Settling into a suite at the Four Seasons in Beverly Hills, tall and lean, in a sheer fuchsia blouse and dark trousers, gold bracelets climbing up her arms, Punch explains that getting to be in Allen’s film took a lot of hard work and a little luck, all beginning with an audition on tape because, “Woody didn’t know who I was,” the actress offers good-naturedly. Liking what he saw on the tape, Allen invited Punch to New York for a meeting.
“Usually when you’re close to getting a part, the studio will pay for a [plane] ticket,” Punch says. “But because it’s Woody and [his movies are] always low budget and every actor wants to meet him, you pay for your own ticket. I was completely broke at the time but I was like, ‘Of course!’ The night before I was supposed to go, I found out he’d given the part away and I was devastated.” She jokes that when she found out it was Nicole Kidman who’d been cast in the role, “I was more understanding,” though still heartbroken. “But she dropped out!” Punch grins. Still, the part wasn’t hers that easily. “I really had to prove myself to him,” Punch continues. After another round of auditions, where she was asked to do “a number of scenes from the script,” she had what every actor dreams of; a part in a Woody Allen film, something Punch sums up as, “Insane and very intimidating.”
You Will Meet a Tall Dark Stranger follows what happens to a pair of troubled married couples; Alfie (Anthony Hopkins) and Helena (Gemma Jones), and their daughter Sally (Naomi Watts) and her husband Roy (Josh Brolin), as their relationships fracture. After Alfie and Helena separate thanks to his growing late-middle life crisis, he takes up with Punch’s character, Charmaine, a call girl from the wrong side of the tracks who’s thrilled to find a sugar daddy. It was a part the required a very particular, and skin-baring, look that Punch describes as, “that kind of really unsubtle sexy that’s vulgar and almost a little repulsive.”
“Woody wanted her to be very sexy, so I went to my last audition really dressed as the character,” Punch recalls, chuckling. “I was getting some serious wolf whistles from construction sites and I thought, ‘Okay, I’ve got this down. I’m attracting the right kind of disgusting attention.’”
Even after landing the role, Punch didn’t meet the notoriously retiring director until she walked onto his set the first day. “I’d spoken to some actors who’d worked with him before, so I knew I’d get very little [in direction],” she says. But that didn’t stop her from using her time with Allen to the fullest advantage. “I had a hundred gagillion ideas which I was constantly pestering him with,” Punch admits, “and he was like, ‘Don’t tell me, just do it. I don’t need to hear about it.’ It actually gave me a huge amount of confidence that he put his trust in me.”

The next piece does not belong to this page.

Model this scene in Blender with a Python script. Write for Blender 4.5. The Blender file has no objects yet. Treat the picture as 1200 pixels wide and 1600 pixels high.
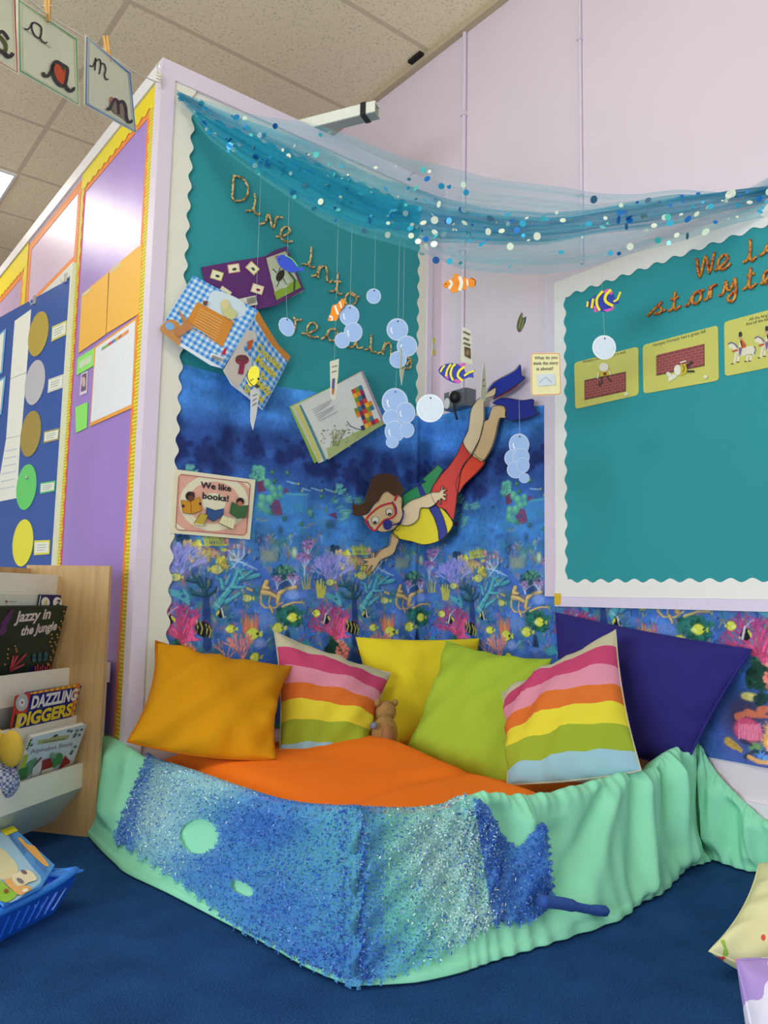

Allen doesn’t need to be verbose to get the most out of his actors. For Punch it was three little words that made all the difference in her performance. “One day I was doing a scene and I got a laugh from the crew and I thought, ‘I’m doing a good job.’” That was until she caught the eye of her director. “I looked up and [Woody mouthed], ‘Stop being funny.’ And he was right! This is the sort of part where it would be very easy to go bananas, but the style and tone of his films, the comedy is really grounded. As outrageous as the character is and looks, I was always aware, having Woody’s eyes on me, to be truthful.”
You Will Meet a Tall Dark Stranger opens September 23.